Reproduce exactly, and only, the lines running from the start of the entries below to the line containing "COL = SC.collection".

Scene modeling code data
========

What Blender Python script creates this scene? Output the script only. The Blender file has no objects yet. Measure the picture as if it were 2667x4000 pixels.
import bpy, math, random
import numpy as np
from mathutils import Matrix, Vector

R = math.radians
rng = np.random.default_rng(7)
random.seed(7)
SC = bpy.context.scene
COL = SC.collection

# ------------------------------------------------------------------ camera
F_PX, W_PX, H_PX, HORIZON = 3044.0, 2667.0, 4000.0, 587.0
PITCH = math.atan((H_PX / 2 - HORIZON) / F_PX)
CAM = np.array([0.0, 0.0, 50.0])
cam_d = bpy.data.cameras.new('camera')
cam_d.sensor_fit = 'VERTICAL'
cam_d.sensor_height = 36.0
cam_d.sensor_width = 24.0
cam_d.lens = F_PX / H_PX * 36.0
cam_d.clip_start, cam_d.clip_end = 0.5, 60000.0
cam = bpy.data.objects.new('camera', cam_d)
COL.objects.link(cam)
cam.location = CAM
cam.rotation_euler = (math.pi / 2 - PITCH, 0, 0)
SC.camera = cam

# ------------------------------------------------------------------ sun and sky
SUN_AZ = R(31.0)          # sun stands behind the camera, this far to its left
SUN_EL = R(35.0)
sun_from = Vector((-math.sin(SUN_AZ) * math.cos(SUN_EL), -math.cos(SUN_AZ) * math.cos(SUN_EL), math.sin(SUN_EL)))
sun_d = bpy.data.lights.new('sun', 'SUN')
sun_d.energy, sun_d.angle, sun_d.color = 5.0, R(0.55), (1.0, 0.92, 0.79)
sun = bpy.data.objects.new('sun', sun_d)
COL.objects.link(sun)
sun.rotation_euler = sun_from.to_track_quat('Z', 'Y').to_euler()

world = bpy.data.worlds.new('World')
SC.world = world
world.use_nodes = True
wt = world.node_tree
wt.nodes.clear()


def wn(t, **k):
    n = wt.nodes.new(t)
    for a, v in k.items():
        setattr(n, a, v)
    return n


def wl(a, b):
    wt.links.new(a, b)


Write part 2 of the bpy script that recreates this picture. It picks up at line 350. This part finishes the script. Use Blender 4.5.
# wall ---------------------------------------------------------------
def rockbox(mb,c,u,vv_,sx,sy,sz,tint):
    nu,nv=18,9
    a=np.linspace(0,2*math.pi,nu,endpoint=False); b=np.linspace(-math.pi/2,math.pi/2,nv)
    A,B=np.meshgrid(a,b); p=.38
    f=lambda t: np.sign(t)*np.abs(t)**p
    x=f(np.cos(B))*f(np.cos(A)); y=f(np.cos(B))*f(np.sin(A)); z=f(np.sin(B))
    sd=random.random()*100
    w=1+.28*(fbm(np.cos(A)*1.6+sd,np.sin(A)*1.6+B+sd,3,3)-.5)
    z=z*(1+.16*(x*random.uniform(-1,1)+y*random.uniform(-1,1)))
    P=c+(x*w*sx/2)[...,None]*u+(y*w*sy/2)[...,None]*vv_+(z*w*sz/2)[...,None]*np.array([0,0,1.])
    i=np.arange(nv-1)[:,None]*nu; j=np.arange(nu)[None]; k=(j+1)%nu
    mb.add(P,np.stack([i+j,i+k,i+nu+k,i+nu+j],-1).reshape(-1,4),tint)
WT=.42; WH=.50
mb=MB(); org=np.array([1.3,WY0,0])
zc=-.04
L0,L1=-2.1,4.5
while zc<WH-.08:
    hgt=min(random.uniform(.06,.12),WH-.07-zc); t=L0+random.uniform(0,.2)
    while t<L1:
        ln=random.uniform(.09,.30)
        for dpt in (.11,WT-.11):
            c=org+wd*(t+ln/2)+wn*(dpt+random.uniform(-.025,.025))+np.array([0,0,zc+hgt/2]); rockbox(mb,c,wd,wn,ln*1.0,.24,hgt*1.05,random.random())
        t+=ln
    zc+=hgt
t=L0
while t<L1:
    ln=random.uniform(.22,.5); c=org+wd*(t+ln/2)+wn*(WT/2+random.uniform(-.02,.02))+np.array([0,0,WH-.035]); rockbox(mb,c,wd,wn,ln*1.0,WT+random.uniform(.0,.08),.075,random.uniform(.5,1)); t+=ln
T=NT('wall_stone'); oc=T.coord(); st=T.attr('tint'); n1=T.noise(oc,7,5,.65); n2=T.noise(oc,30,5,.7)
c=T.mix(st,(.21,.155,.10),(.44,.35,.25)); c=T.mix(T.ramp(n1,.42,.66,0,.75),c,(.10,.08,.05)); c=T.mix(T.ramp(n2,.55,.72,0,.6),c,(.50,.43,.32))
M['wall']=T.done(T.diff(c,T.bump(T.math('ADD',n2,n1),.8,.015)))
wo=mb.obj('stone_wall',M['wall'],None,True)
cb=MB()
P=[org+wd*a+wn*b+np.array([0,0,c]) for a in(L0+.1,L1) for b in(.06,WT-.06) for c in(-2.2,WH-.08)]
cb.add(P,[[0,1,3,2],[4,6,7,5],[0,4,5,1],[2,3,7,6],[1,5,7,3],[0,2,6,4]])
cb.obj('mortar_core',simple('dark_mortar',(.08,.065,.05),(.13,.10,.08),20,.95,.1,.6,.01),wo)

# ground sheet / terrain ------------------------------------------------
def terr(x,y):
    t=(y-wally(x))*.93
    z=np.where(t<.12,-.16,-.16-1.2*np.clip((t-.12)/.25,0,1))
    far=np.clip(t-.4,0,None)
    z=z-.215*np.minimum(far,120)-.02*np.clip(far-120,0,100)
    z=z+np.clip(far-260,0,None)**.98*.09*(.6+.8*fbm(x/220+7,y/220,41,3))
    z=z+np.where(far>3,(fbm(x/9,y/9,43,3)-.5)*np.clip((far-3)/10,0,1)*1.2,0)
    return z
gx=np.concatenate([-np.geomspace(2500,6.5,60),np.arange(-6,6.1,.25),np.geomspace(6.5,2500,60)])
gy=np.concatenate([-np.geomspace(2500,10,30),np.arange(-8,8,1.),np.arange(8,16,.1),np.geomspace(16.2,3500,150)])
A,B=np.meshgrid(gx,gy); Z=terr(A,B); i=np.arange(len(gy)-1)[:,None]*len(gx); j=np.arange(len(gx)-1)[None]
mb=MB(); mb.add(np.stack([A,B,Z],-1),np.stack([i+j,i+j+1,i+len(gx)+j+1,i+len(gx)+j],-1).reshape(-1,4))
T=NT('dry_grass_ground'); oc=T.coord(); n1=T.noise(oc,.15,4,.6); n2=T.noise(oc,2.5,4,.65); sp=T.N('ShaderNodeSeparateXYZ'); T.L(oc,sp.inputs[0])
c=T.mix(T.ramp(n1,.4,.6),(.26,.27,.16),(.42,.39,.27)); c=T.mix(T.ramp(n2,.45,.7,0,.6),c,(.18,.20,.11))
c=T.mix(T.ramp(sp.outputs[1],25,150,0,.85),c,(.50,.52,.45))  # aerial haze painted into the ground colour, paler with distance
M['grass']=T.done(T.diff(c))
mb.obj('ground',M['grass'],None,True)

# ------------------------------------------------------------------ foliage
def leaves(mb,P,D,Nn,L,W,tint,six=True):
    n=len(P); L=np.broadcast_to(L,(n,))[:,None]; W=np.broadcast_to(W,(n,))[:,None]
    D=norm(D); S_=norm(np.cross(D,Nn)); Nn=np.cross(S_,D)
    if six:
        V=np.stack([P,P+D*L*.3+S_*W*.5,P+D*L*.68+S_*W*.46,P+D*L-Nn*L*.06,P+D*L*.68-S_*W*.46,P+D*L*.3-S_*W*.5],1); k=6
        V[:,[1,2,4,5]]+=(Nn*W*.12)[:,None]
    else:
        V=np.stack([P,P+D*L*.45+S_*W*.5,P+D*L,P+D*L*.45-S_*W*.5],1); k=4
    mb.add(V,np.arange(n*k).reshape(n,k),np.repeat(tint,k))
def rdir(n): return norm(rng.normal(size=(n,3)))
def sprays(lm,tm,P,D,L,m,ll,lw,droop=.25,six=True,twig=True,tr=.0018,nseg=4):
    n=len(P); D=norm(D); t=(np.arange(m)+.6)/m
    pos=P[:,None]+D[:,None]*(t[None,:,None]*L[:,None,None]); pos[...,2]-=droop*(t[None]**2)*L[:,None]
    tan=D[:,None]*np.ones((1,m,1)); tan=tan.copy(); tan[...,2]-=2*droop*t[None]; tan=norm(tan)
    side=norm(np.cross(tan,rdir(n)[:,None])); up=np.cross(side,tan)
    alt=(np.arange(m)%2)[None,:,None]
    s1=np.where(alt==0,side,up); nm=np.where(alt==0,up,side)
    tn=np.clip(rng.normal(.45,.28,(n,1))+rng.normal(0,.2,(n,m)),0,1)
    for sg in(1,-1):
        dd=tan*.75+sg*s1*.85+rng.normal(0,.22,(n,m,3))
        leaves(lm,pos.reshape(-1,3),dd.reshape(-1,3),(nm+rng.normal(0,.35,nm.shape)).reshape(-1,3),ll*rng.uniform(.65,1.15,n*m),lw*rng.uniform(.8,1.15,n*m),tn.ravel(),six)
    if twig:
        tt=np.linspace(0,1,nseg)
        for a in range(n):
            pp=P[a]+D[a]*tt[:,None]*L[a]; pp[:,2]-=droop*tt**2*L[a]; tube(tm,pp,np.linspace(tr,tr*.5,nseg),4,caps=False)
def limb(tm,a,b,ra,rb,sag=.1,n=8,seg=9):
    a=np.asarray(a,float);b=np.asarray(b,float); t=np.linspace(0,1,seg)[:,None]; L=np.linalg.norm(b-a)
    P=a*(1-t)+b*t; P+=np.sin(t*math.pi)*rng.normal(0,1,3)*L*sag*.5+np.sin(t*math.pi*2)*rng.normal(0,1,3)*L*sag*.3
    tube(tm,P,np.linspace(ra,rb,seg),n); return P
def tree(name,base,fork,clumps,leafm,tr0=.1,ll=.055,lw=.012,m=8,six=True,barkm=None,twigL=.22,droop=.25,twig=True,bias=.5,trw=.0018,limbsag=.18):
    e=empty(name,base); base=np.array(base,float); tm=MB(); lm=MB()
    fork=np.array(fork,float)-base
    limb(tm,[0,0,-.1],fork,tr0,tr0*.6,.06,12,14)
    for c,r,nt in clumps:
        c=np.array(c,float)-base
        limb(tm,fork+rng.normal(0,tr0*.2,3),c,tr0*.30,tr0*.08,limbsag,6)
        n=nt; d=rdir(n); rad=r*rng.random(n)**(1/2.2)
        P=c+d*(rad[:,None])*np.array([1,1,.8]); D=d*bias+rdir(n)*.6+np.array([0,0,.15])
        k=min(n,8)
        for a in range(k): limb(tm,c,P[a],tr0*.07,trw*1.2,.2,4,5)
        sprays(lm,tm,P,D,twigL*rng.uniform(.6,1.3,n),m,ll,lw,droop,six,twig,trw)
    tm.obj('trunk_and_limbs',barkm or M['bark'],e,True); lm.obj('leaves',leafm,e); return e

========

Worked solution —
What Blender Python script creates this scene? Output the script only. The Blender file has no objects yet. Measure the picture as if it were 2667x4000 pixels.
import bpy, math, random
import numpy as np
from mathutils import Matrix, Vector

R = math.radians
rng = np.random.default_rng(7)
random.seed(7)
SC = bpy.context.scene
COL = SC.collection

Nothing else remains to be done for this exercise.